Taddeo also argues Republican’s “socialist” attack on Democrats does not work on her. Taddeo often retells her story of being forced to flee Colombia after her father was kidnapped by the Revolutionary Armed Forces of Colombia — a Marxist guerrilla force — as a child. She first lived in Alabama and moved to Miami after Hurricane Andrew in 1992 to help her South Florida family.

“We know what happens when people hear my story,” Taddeo said. “They come overwhelmingly towards me.”

In mailers and ads, Democrats have even tried to turn the “socialist” attack against Salazar. One such mailer distributed in the district and paid for by the Florida Democratic Party read, “Two Candidates for Congress.
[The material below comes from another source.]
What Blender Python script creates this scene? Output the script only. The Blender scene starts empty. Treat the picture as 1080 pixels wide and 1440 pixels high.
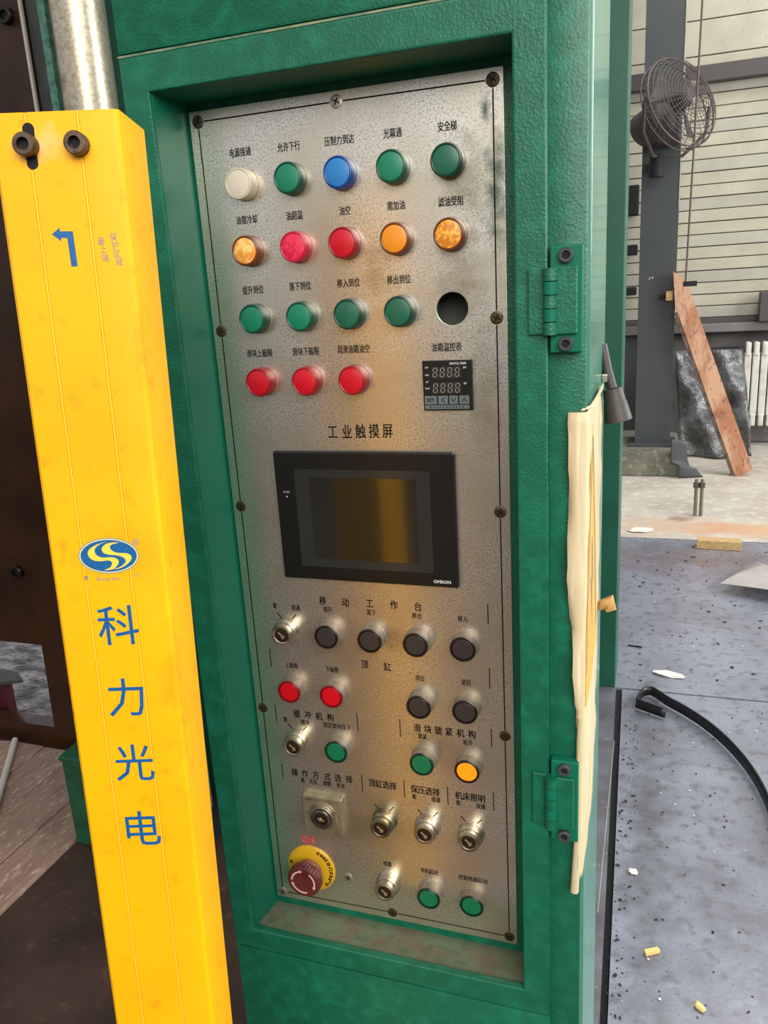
import bpy, bmesh, math, random
from mathutils import Vector, Matrix
S = bpy.context.scene
COL = S.collection
random.seed(7)

# ------------------------------------------------------------------ camera
cd = bpy.data.cameras.new('camera'); cam = bpy.data.objects.new('camera', cd); COL.objects.link(cam)
yaw, pitch, roll = 0.3386, -0.2723, 0.0605
Rm = (Matrix.Rotation(yaw, 3, 'Z') @ Matrix.Rotation(pitch, 3, 'X') @ Matrix.Rotation(roll, 3, 'Y'))
# columns of Rm: right, forward, up
right, fwd, up = Rm.col[0], Rm.col[1], Rm.col[2]
m = Matrix.Identity(4)
for i in range(3):
    m[i][0] = right[i]; m[i][1] = up[i]; m[i][2] = -fwd[i]
m.translation = (0.2834, -0.7416, 1.5292)
cam.matrix_world = m
cd.sensor_fit = 'VERTICAL'; cd.sensor_height = 24; cd.lens = 1112.7 * 24 / 1440; cd.clip_start = 0.02
S.camera = cam

# ------------------------------------------------------------------ world, lights, exposure
w = bpy.data.worlds.new('sky'); S.world = w; w.use_nodes = True
nt_ = w.node_tree; bg = nt_.nodes['Background']; bg.inputs[1].default_value = 0.54
tc_ = nt_.nodes.new('ShaderNodeTexCoord'); sx_ = nt_.nodes.new('ShaderNodeSeparateXYZ'); mr_ = nt_.nodes.new('ShaderNodeMapRange'); mx_ = nt_.nodes.new('ShaderNodeMix'); mx_.data_type = 'RGBA'
nt_.links.new(tc_.outputs['Generated'], sx_.inputs[0]); nt_.links.new(sx_.outputs['Z'], mr_.inputs[0]); mr_.inputs[1].default_value = -.06; mr_.inputs[2].default_value = .03
nt_.links.new(mr_.outputs[0], mx_.inputs[0]); mx_.inputs[6].default_value = (.10, .09, .08, 1); mx_.inputs[7].default_value = (.93, .96, 1.0, 1); nt_.links.new(mx_.outputs[2], bg.inputs[0])

def area(name, loc, target, sx, sy, power, col):
    l = bpy.data.lights.new(name, 'AREA'); l.shape = 'RECTANGLE'; l.size = sx; l.size_y = sy
    l.energy = power; l.color = col
    o = bpy.data.objects.new(name, l); COL.objects.link(o); o.location = loc
    o.rotation_euler = (Vector(target) - Vector(loc)).to_track_quat('-Z', 'Y').to_euler()
    return o
area('window_light_right', (5.5, 2.6, 3.0), (0.0, 2.2, 1.0), 5.0, 2.6, 400, (0.93, 0.97, 1.0))
area('doorway_light', (2.0, -3.4, 3.3), (0.0, 0.0, 1.3), 4.2, 2.6, 250, (1.0, 0.97, 0.92))
area('roof_light_far', (1.6, 4.6, 5.2), (0.6, 5.4, 0.0), 3.0, 2.0, 120, (0.97, 0.98, 1.0))

S.view_settings.view_transform = 'Standard'; S.view_settings.look = 'None'
S.view_settings.gamma = 1; S.view_settings.use_curve_mapping = False
S.view_settings.exposure = 0.04

# ------------------------------------------------------------------ materials
def lin(c):
    return tuple(((x / 255) / 12.92 if x <= 10.3 else (((x / 255) + .055) / 1.055) ** 2.4) for x in c) + (1,)
MATS = {}
def mat(name, rgb, rough=.5, metal=0.0, noise=None, bump=None, spec=.5, trans=0, emit=0, coat=0, stretch=(1, 1, 1), rough2=None, patches=()):
    """rgb 0-255. noise=(scale, rgb2, lo, hi, detail); bump=(kind, scale, strength, distance); patches: (centre, radii, rgb, edge noise)"""
    if name in MATS: return MATS[name]
    M = bpy.data.materials.new(name); M.use_nodes = True; MATS[name] = M
    nt = M.node_tree; N = nt.nodes; L = nt.links
    b = N['Principled BSDF']
    b.inputs['Roughness'].default_value = rough; b.inputs['Metallic'].default_value = metal
    b.inputs['Specular IOR Level'].default_value = spec
    if trans: b.inputs['Transmission Weight'].default_value = trans
    if coat: b.inputs['Coat Weight'].default_value = coat; b.inputs['Coat Roughness'].default_value = .08
    b.inputs['Base Color'].default_value = lin(rgb)
    if emit: b.inputs['Emission Color'].default_value = lin(rgb); b.inputs['Emission Strength'].default_value = emit
    geo = N.new('ShaderNodeNewGeometry')
    mp = N.new('ShaderNodeMapping'); mp.inputs['Scale'].default_value = stretch
    L.new(geo.outputs['Position'], mp.inputs['Vector']); vec = mp.outputs[0]
    def noisenode(scale, det=3, v=None):
        n = N.new('ShaderNodeTexNoise'); n.inputs['Scale'].default_value = scale; n.inputs['Detail'].default_value = det
        L.new(v or vec, n.inputs['Vector']); return n
    col = None
    if noise:
        for (sc, c2, lo, hi, det) in (noise if isinstance(noise, list) else [noise]):
            n = noisenode(sc, det)
            mr = N.new('ShaderNodeMapRange'); mr.inputs[1].default_value = lo; mr.inputs[2].default_value = hi
            L.new(n.outputs[0], mr.inputs[0])
            mx = N.new('ShaderNodeMix'); mx.data_type = 'RGBA'
            L.new(mr.outputs[0], mx.inputs[0])
            if col is None: mx.inputs[6].default_value = lin(rgb)
            else: L.new(col, mx.inputs[6])
            mx.inputs[7].default_value = lin(c2); col = mx.outputs[2]
            if rough2 is not None and mr.outputs[0]:
                r = N.new('ShaderNodeMapRange'); r.inputs[3].default_value = rough; r.inputs[4].default_value = rough2
                L.new(mr.outputs[0], r.inputs[0]); L.new(r.outputs[0], b.inputs['Roughness'])
    for (cen, rad, c2, amt, nsc) in patches:
        sub = N.new('ShaderNodeVectorMath'); sub.operation = 'SUBTRACT'; L.new(geo.outputs['Position'], sub.inputs[0]); sub.inputs[1].default_value = cen
        dv = N.new('ShaderNodeVectorMath'); dv.operation = 'DIVIDE'; L.new(sub.outputs[0], dv.inputs[0]); dv.inputs[1].default_value = rad
        ln = N.new('ShaderNodeVectorMath'); ln.operation = 'LENGTH'; L.new(dv.outputs[0], ln.inputs[0])
        n = noisenode(nsc, 5, geo.outputs['Position'])
        ad = N.new('ShaderNodeMath'); ad.operation = 'MULTIPLY_ADD'; L.new(n.outputs[0], ad.inputs[0]); ad.inputs[1].default_value = 2.2; L.new(ln.outputs['Value'], ad.inputs[2])
        mr = N.new('ShaderNodeMapRange'); mr.inputs[1].default_value = 2.1; mr.inputs[2].default_value = 1.1; mr.inputs[3].default_value = 0; mr.inputs[4].default_value = amt
        L.new(ad.outputs[0], mr.inputs[0])
        mx = N.new('ShaderNodeMix'); mx.data_type = 'RGBA'; L.new(mr.outputs[0], mx.inputs[0])
        if col is None: mx.inputs[6].default_value = lin(rgb)
        else: L.new(col, mx.inputs[6])
        mx.inputs[7].default_value = lin(c2); col = mx.outputs[2]
    if col is not None:
        L.new(col, b.inputs['Base Color'])
        if emit: L.new(col, b.inputs['Emission Color'])
    if bump:
        kind, sc, st, dist = bump
        if kind == 'vor':
            t = N.new('ShaderNodeTexVoronoi'); t.feature = 'SMOOTH_F1'; t.inputs['Scale'].default_value = sc; L.new(vec, t.inputs['Vector'])
            wob = noisenode(sc * .6, 2); mv = N.new('ShaderNodeVectorMath'); mv.operation = 'MULTIPLY_ADD'
            L.new(wob.outputs['Color'], mv.inputs[0]); mv.inputs[1].default_value = (1.2 / sc,) * 3; L.new(vec, mv.inputs[2]); L.new(mv.outputs[0], t.inputs['Vector'])
        else: t = noisenode(sc, 4)
        bp = N.new('ShaderNodeBump'); bp.inputs['Strength'].default_value = st; bp.inputs['Distance'].default_value = dist
        L.new(t.outputs[0], bp.inputs['Height']); L.new(bp.outputs[0], b.inputs['Normal'])
    return M

GREEN = mat('green_hammer_paint', (5, 94, 66), .42, noise=[(9, (6, 86, 62), .35, .8, 3), (60, (14, 108, 80), .45, .75, 2)], bump=('vor', 460, .42, .0008), spec=.5)
GREEN_EDGE = mat('green_smooth_paint', (10, 106, 80), .4, spec=.25, noise=(8, (22, 100, 78), .3, .7, 3), bump=('noise', 260, .15, .0006))
PRESS_GREEN = mat('press_dark_green_paint', (22, 96, 72), .45, noise=(4, (16, 78, 58), .3, .7, 3))
LEDGE = mat('dusty_green_ledge', (104, 118, 92), .8, noise=[(26, (112, 98, 80), .42, .65, 6), (70, (78, 96, 72), .5, .75, 4)], bump=('noise', 300, .2, .0006))
STEEL = mat('blasted_steel_plate', (250, 244, 230), .31, .94, noise=[(520, (176, 168, 152), .45, .72, 4), (14, (228, 218, 196), .4, .7, 4), (1100, (238, 232, 220), .58, .72, 2)],
            bump=('noise', 900, .22, .0003), rough2=None,
            patches=[((.118, 0, 1.62), (.034, 1, .05), (128, 118, 72), .55, 60), ((.145, 0, 1.61), (.012, 1, .07), (54, 84, 52), .8, 90), ((.137, 0, 1.675), (.006, 1, .014), (30, 76, 52), .9, 120),
                     ((.112, 0, 1.535), (.03, 1, .05), (140, 128, 84), .5, 60), ((.13, 0, 1.43), (.02, 1, .07), (150, 138, 100), .4, 60), ((.03, 0, 1.545), (.02, 1, .035), (158, 132, 98), .45, 70),
                     ((.02, 0, 1.17), (.03, 1, .02), (128, 104, 70), .4, 60), ((-.05, 0, 1.16), (.07, 1, .03), (150, 140, 118), .4, 40), ((.07, 0, 1.04), (.05, 1, .03), (136, 124, 100), .4, 50),
                     ((-.03, 0, .93), (.1, 1, .05), (140, 132, 112), .35, 30)])
INK = mat('black_ink', (12, 9, 8), .7, spec=.2)
INK_FADED = mat('faded_brown_ink', (52, 42, 30), .65)
RED_INK = mat('red_ink', (190, 40, 50), .6, noise=(300, (170, 120, 100), .45, .65, 3))
CHROME = mat('worn_chrome', (206, 196, 178), .34, .95, noise=(90, (150, 138, 118), .4, .7, 4))
COLLAR = mat('satin_grey_collar', (150, 138, 124), .5, .55, noise=(120, (128, 116, 96), .4, .7, 4))
SCREW_L = mat('pale_screw', (200, 190, 170), .4, .9); SCREW_D = mat('tarnished_screw', (104, 90, 68), .45, .85, noise=(500, (60, 50, 38), .4, .7, 3))
BLACK = mat('black_plastic', (16, 16, 15), .35); BLACKM = mat('black_matt', (12, 12, 12), .7)
BLACK_TOP = mat('bezel_plastic', (24, 23, 22), .32)
GLASS_FR = mat('screen_glass_border', (40, 42, 40), .22); GLASS = mat('screen_glass', (30, 29, 22), .13, spec=1.0, coat=.6)
WHITE_INK = mat('white_print', (200, 200, 195), .6); GREY_INK = mat('grey_print', (150, 150, 140), .6)
LCD = mat('dead_led_segments', (128, 128, 112), .5); LCDBG = mat('led_window', (40, 38, 33), .3)
KEYPAD = mat('keypad_grey', (92, 102, 102), .5)
YELLOW = mat('yellow_powder_coat', (250, 178, 0), .5, spec=.3, noise=[(10, (246, 170, 0), .4, .7, 4), (60, (222, 146, 8), .60, .8, 5), (420, (210, 140, 20), .66, .8, 3)], bump=('noise', 200, .06, .0006),
             patches=[((-.03, -.27, 1.50), (.018, .05, .09), (196, 122, 8), .7, 60), ((-.03, -.29, 1.22), (.03, .05, .10), (206, 134, 5), .65, 50), ((-.07, -.3, 1.36), (.05, .05, .03), (222, 150, 10), .5, 60),
                      ((-.128, -.31, 1.2), (.006, .05, .2), (120, 84, 20), .8, 160), ((-.09, -.29, 1.63), (.02, .05, .012), (232, 196, 140), .8, 60)])
YEDGE = mat('yellow_light_edge', (255, 206, 60), .45)
BLUE = mat('blue_print', (0, 82, 142), .5, noise=(300, (10, 96, 150), .4, .7, 3)); GREYBLUE = mat('grey_blue_print', (120, 130, 130), .6)
BOLT = mat('rusty_bolt', (92, 74, 60), .45, .6, noise=(160, (54, 44, 38), .4, .65, 4)); DARKHOLE = mat('dark_recess', (10, 9, 8), .8)
BROWN = mat('press_dark_brown_paint', (62, 38, 20), .28, spec=.35, noise=(6, (44, 26, 14), .3, .7, 4), bump=('noise', 14, .08, .01))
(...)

One is a Capitalist... The Other Is Not.” And pointing to her stances on abortion restrictions and voting against the “Build Back Better” bill in the U.S. House, it adds: “Maria Salazar Talks Like a Conservative... Votes Like a Socialist.”
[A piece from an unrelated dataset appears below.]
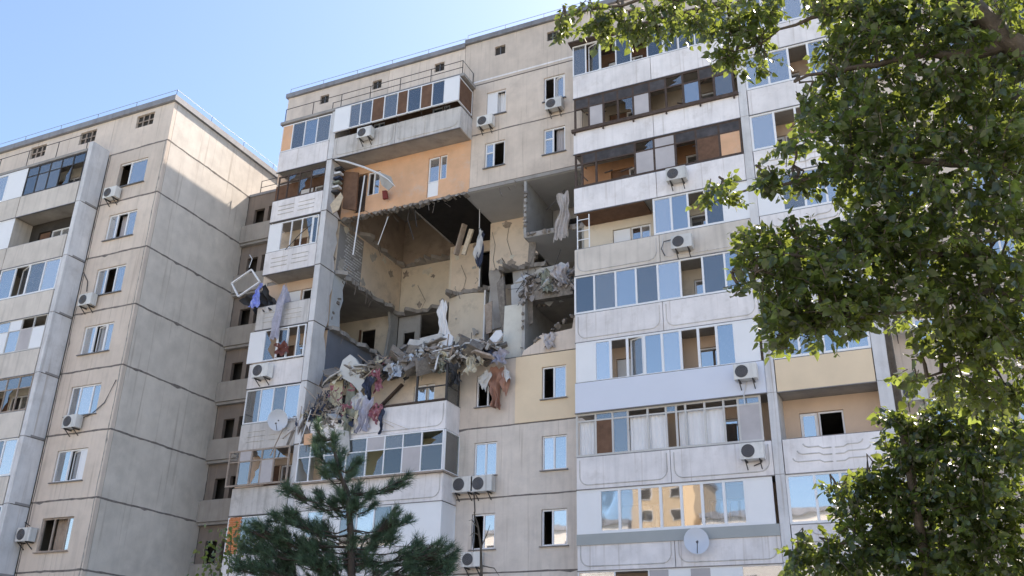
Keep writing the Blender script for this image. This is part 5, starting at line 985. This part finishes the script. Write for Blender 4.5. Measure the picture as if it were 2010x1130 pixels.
pb = [(625, 130, 14, 20, 0, 4), (650, 230, 34, 22, .1, 9), (740, 200, 14, 18, 0, 4), (640, 300, 34, 14, -.2, 7), (790, 310, 18, 16, .2, 4), (890, 370, 26, 20, 0, 8), (740, 400, 30, 40, 0, 12), (680, 440, 30, 30, .2, 9), (850, 440, 26, 18, .3, 7), (460, 560, 42, 26, -.2, 14), (520, 610, 24, 14, 0, 6), (640, 590, 20, 20, .1, 6), (640, 650, 26, 16, .2, 6), (800, 600, 44, 30, 0, 16), (900, 570, 26, 34, .2, 9), (970, 590, 22, 20, 0, 7), (1120, 540, 26, 26, .3, 9), (1190, 520, 22, 22, .2, 7), (1230, 470, 10, 14, .2, 3), (860, 660, 40, 20, -.2, 10), (740, 660, 26, 24, 0, 8), (1000, 660, 24, 12, .3, 5),
      (350, 740, 30, 22, 0, 9), (440, 740, 44, 34, -.2, 18), (520, 770, 30, 30, .2, 10), (600, 810, 40, 30, 0, 12), (700, 820, 40, 26, .2, 12), (200, 820, 40, 34, 0, 14), (300, 850, 60, 50, .2, 26), (400, 880, 60, 50, 0, 28), (1060, 820, 40, 40, .2, 16), (1140, 770, 34, 60, 0, 18), (1220, 760, 24, 22, .2, 7), (1100, 880, 50, 34, 0, 16), (980, 930, 60, 40, .2, 18), (860, 900, 30, 34, 0, 9), (180, 930, 50, 40, .2, 16), (300, 960, 60, 50, 0, 26), (430, 980, 70, 50, .2, 30), (560, 930, 60, 40, 0, 22), (680, 940, 50, 40, .2, 16), (560, 1030, 70, 50, 0, 30), (120, 1060, 50, 44, .1, 18), (250, 1070, 60, 44, 0, 26), (400, 1090, 70, 40, .2, 30), (720, 1060, 60, 50, 0, 26), (860, 1040, 50, 50, .2, 20), (960, 1030, 50, 40, 0, 16), (1300, 920, 30, 30, .2, 9), (1250, 980, 50, 40, 0, 16), (1340, 1000, 60, 50, .2, 24), (1440, 960, 40, 44, 0, 15), (1500, 1000, 40, 50, .2, 16), (1260, 1080, 60, 40, 0, 22), (1400, 1090, 70, 40, .2, 28), (1500, 1090, 50, 40, 0, 16), (1040, 1100, 60, 30, 0, 14), (650, 1110, 60, 30, .2, 18)]
pb = [(*z5(u, v), ru*.38, rv*.38, d, int(n*1.1)+1) for u, v, ru, rv, d, n in pb]
pine('dark green pine with open branches in front of the lower left balconies', (px-.05, py-.1, 0), tr, pb, PD)
# thin bare sapling in front of the lowest facade window
sp = thing('bare_sapling', 'thin dark bare sapling in front of the lowest facade window', 'tree', (float(far(945, 1130, 20)[0]), float(far(945, 1130, 20)[1]), 0)); g = MB(); P0 = tz(945, 1130, 20)
g.tube([Vector((P0.x, P0.y, 0)), P0, tz(944, 1075, 20), tz(938, 1030, 20), tz(930, 1005, 20)], [.04, .03, .024, .016, .006], 6)
for a, b, c in (((944, 1075), (955, 1050), (962, 1030)), ((938, 1035), (926, 1020), (920, 1022)), ((945, 1110), (970, 1115), (980, 1130)), ((941, 1050), (930, 1045), (922, 1052))): g.tube([tz(*a, 20), tz(*b, 20), tz(*c, 20)], [.014, .01, .004], 5)
g.build('stem', bark, sp)
# leafy shrub top at the lower left of the pine
sh = far(455, 1110, 18); lb = thing('leafy_shrub', 'leafy shrub tips at the left edge of the pine', 'shrub', (float(sh[0]), float(sh[1]), 0)); g = MB()
ends = [(430, 1075), (455, 1050), (475, 1085), (410, 1100), (450, 1100), (880, 1110), (900, 1080), (915, 1060)][:5]; pos = []
for u, v in ends:
    e = far(u, v, 18); g.tube([(float(sh[0]), float(sh[1]), 0), (float(sh[0]), float(sh[1]), float(sh[2])-1.2), tuple(e)], [.03, .02, .004], 5); pos += [e+rng.normal(size=3)*.16 for _ in range(46)]
g.build('stem', bark, lb); pos = np.array(pos); n = len(pos); Mx = leaf_frames(pos, .085*rng.uniform(.7, 1.2, n)); np_mesh('crown', (pos[:, None]+np.einsum('nij,kj->nki', Mx, LV)).reshape(-1, 3), (LF[None]+7*np.arange(n)[:, None, None]).reshape(-1, 3), leafm, lb, kind='stuff')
Before the DeSantis-backed flights to Martha’s Vineyard, Taddeo also countered it was hypocritical of Salazar to advocate for immigration reform and say Democrats politicize immigration, when people in her own party were vowing to send migrants to other Democratic states to make a statement.

“We have the Republicans in Florida actually talking about busing immigrants to Delaware, which is extremely political,” she said. “So if we want to throw stones, don’t have a glass house.”

Salazar’s ‘Dignity Act’

Still, Salazar’s main message on the campaign trail has focused on inflation, the economy and her efforts to pass an immigration reform law, which she introduced in February and called the “The Dignity Act.” The law promises to overhaul the U.S. immigration system by offering a path to legal residency to migrants who have been in the U.S. since at least July 2016 or earlier.
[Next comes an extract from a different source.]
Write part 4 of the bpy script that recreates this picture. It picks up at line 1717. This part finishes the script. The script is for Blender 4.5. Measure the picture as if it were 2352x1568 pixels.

Participants in the Dignity Program would have to pass a criminal-background check, pay taxes on wages and pay $10,000 in restitution over 10 years to the federal government for entering the country illegally. The bill also promises to reinforce the U.S. southern border and create an expedited process for asylum seekers.

“Democrats have used Hispanics as well as African Americans, but I’m not going to speak for them because I am brown, I’m Hispanic, I know what my lane is. They’ve used us vilely, by using the siren song ‘Vote for me and I will give you immigration reform,'” Salazar said during an event in April with the LIBRE Initiative at El Atlacatl, a Salvadoran restaurant in Little Havana. “Citizenship can come later. Right now it’s about dignity, which is what a lot of people want.”

But critics of her bill — from both the right and the left — have argued it doesn’t go far enough or is too lenient with undocumented immigrants. Asked about the chances the long-shot bill would pass before the end of the year, Salazar said it would only pass if voters gave Republicans control of the U.S. House. And despite promising high-level Republicans would back the bill, the legislation has faced blowback from right-wing pundits.

“The GOP has realized that the Hispanics are coming to the party,” Salazar has insisted. “So you know that I am one of the loudest voices within the GOP, telling my own people that it’s time to welcome the browns.”

In response to a question about whether she supported DeSantis’ efforts to send mostly Venezuelan migrants to Martha’s Vineyard and how she reconciled the action with her own bill, Salazar diverted attention to Biden’s own immigration failures.

“You see, that’s the problem, that you only concentrate on what DeSantis is doing and I’m concentrating on what caused it,” Salazar said. “I’m going to be the loudest voice within my party and with the Democrats that is time to pay attention to the browns, to Latinos, the Hispanics, the largest minority in the country.”